Uma parcela significativa da amostra revelou-se desorganizada e suscetível a um ambiente que favorece uma cultura imediatista, onde organização, planejamento e controle se tornam medidas difíceis a serem adotadas e cultivadas. Além disso, na visão do SPC Brasil, o recente boom da oferta de crédito deu uma repentina oportunidade de compra às pessoas, sem orientá-las sobre como consumir de forma consciente.

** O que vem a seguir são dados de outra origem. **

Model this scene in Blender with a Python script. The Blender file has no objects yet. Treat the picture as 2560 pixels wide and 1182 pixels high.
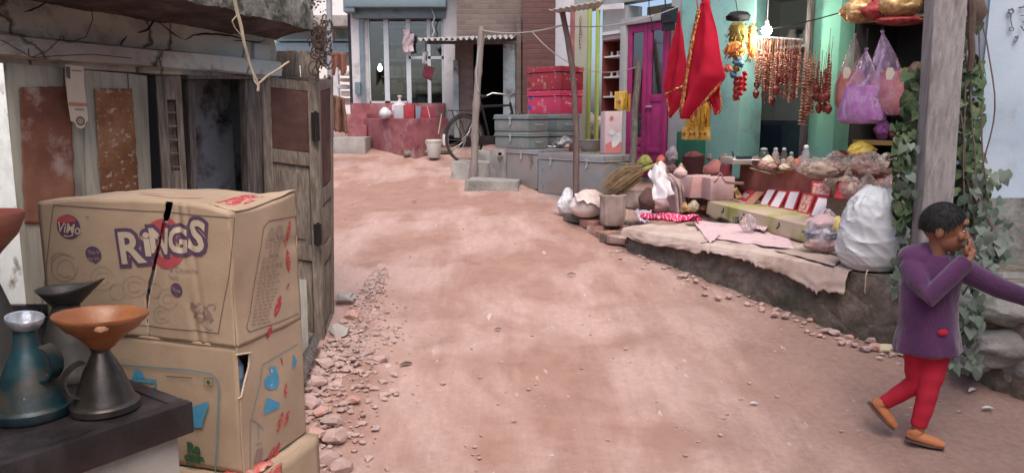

Para o SPC Brasil, o descontrole financeiro não tem origem na mera dificuldade de se traçar um bom planejamento do orçamento pessoal ou doméstico. “O descontrole tem origem em problemas estruturais e comportamentais, o que exige iniciativas muito mais abrangentes relacionadas ao histórico da educação financeira no país para mudar essa realidade, principalmente em tempos marcados pelo consumo em excesso e em que o ato de comprar está relacionado a uma maneira de se expressar.

Metolodogia

A pesquisa sobre Educação Financeira no Brasil foi realizada entre os dias 18 e 24 de dezembro de 2013 e entrevistou 656 consumidores de todas as classes econômicas, das 27 capitais brasileiras. Foram consideradas apenas as pessoas com mais de 18 anos e que possuem renda própria (excluindo analfabetos). A margem de erro do estudo é de 3,8 pontos percentuais para um intervalo de confiança de 95%.